Moda na PRL jest rodzajem prania młodych mózgów, która wraz z likwidacja historii w szkołach, dewaluacją dyplomów studiów wyższych ma ostatecznie przyczynić się do zbudowania społeczeństwa bezideowego, nihilistycznego.
Coś jednak z tymi pamiątkami naszej niechlubnej historii trzeba zrobić. Wzorcowo rozwiązany został problem czołgu w Czarnkowie.
Przez wiele lat przejeżdżając przez Czarnków obowiązkowo zatrzymywaliśmy się na Rynku, gdzie na na potężnym postumencie stał radziecki czołg. T-34 górował nad placem w centrum miasta od 1945 roku do marca 2006 r. W „czasach nowego porządku” mimo wszystko ciągle stał. Władze miasta długo miały z nim problem, bo dookoła pomnika leżeli polegli w pobliżu krasnoarmiejcy. Był nawet pomysł sprzedaży i znalazł się kupiec. Ostatecznie Sowietów ekshumowano i z honorami pochowano na cmentarzu miejskim a czołg zdjęto z cokołu i postawiono okolicy Osiedla Parkowego (przy drodze na Poznań). Czarnkowska maszyna to T-34-85 wyprodukowany przez Uralskij Tankowoj Zawod Nr. 183 im. Kominternu, Niżnyj Tagił, w 1944 roku. Zniszczony został w pobliżu miasta w styczniu 1945 roku. Na polecenie ówczesnego komendanta Czarnkowa, ściągnięto go z pobojowiska i ustawiono na cokole. W akcji wykorzystano niemieckich jeńców. Przez 60 lat czołg był pomalowany na biało z napisem "Kołchoźnik Perejasłowszcziny". Na wieży namalowany był trójkąt i numer 143.
Zdjęcia zrobiłem w listopadzie 2005, na wieść, ze pomnik ma zostać rozebrany a czołg przeniesiony.
![]() |
Maszyną, która jako pierwsza brała udział w wyzwalaniu Czarnkowa był amerykański Sherman (z radziecką załogą), trafiony i zniszczony przez Niemców w centrum miasta. |
Temat czołgu z Czarnkowa na Forum "Wiedzy i Życie" >>
W pełni się zgadzam.
OdpowiedzUsuńMnie również irytuje także taka moda. Np na koszulki i gadżety z "twarzami komunizmu" typu Che Guevara czy torebki z wizerunkami Mao, Lenina, Engelsa (i kogośtam jeszcze) stylizowanymi na wzór Mount Rushmore.

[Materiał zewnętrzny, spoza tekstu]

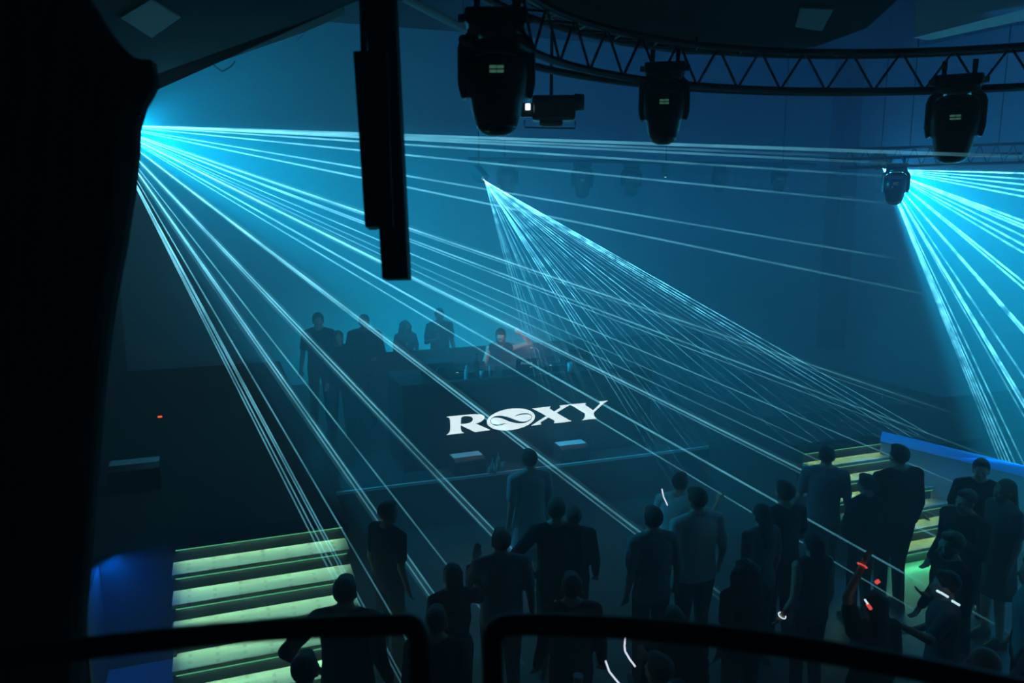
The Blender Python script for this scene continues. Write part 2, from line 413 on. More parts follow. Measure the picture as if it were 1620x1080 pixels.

Zawsze kusi mnie by zapytać takiego "nosiciela" czemu nie założy koszulki z podobizną np Adolfa Hitlera :)
Młodzi ludzie po prostu nie znają historii, jak już chcą ją poznawać, to właśnie przez pryzmat mody, gadżetów ze sklepów pokroju pantuniestal.com itd.
W ramach ciekawostki: W Golinie (Wielkopolskie), zaraz naprzeciw głównego wejścia do Urzędu Miasta znajduje się obelisk z młotem i sierpem. Jakieś 10m w lini prostej. Pamiątka, niedbalstwo czy absurd? Chciałem zrobić kiedyś zdjęcie w drodze do Konina, ale ORWO nie dało rady o zmroku.